O vídeo do piloto jordaniano sendo queimado vivo por militantes do Estado Islâmico (EI) e, mais recentemente, a decapitação de 21 cristãos coptas egípcios na Líbia chocaram o mundo, inclusive o islâmico. O horror foi tamanho que fez com que as imagens parecessem montagens produzidas por homens encapuzados parecendo habitar um mundo, física e imaginariamente, remoto do Ocidente.

O Ocidente não se reconhece no EI e nem o contrário. Como colocado pelo presidente Obama, o EI é o “puro mal". A organização, que pretende reeditar a ideia de um califado em pleno século 21, é tida como o avesso do Ocidente e parece fazer de tudo para conferir crédito à declaração de Obama, uma vez que não mede esforços para produzir o terror e chacoalhar as audiências ocidentais. E o faz evocando o resgate de um Islã não contaminado pelos valores ocidentais.

O sonho de reviver um passado mítico por parte do EI perde de vista, contudo, que o grupo se vale de modernas tecnologias sob a forma de armas sofisticadas de fabricação americana, e da internet, utilizada para conferir publicidade aos seus atos e tentar arregimentar adeptos para suas causas antiocidentais.

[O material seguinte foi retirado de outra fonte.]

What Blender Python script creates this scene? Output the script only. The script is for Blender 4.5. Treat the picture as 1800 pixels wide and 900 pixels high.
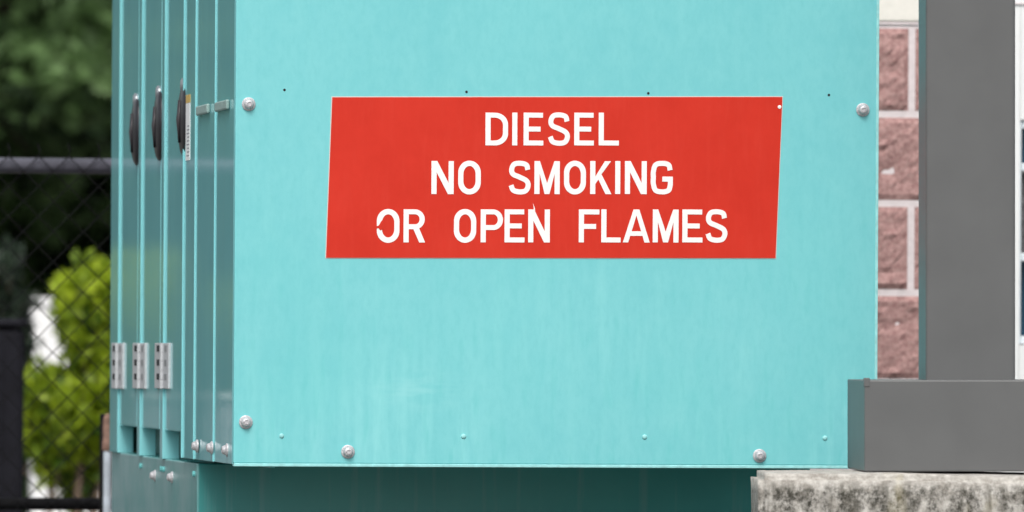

Esse jogo de contrários absolutos, do bem contra o mal, da civilização contra a barbárie, tem uma longa trajetória no pensamento ocidental. No clássico “Orientalismo”, Edward Said ilumina o processo de construção do oriental por parte daqueles que se representam como ocidentais. O EI passa a ocupar esse lugar historicamente imputado aos orientais, mas também aos canibais e piratas: o da irracionalidade e da desumanidade. O Ocidente, por contraposição, continua se produzindo como o espaço do progresso, da razão e da humanidade, pronto para salvar, se preciso coercitivamente, os não ocidentais de seus costumes bárbaros.

Todavia, a busca por uma identidade pura só se faz possível por meio do sepultamento dos complexos entrelaçamentos da História, que resultaram numa hibridização de culturas, e que mesclaram, de modo irreversível, os destinos da humanidade. Esse jogo de purificação, contudo, não é privilégio do EI, já que o nosso próprio Estado nacional se construiu a partir do ideal de um Estado homogêneo, pouco afeito ao reconhecimento da diferença no âmbito das suas fronteiras, vide o caso contemporâneo da França, onde as mulheres são proibidas de usar o véu nos seus locais de trabalho e estudo.

A representação histórica do Ocidente sobre os povos não ocidentais como um todo bárbaro vem tornando o Ocidente prisioneiro da sua própria retórica. Afinal, paira sempre a dúvida se, de fato, ele aprendeu a diferenciar os fiéis islâmicos da sua minoria radicalizada. Por outro lado, ao banalizar a barbárie entre os não ocidentais, o Ocidente se vê diante de um impasse: como qualificar o EI, a não ser por superlativos, como o mais bárbaro entre os bárbaros?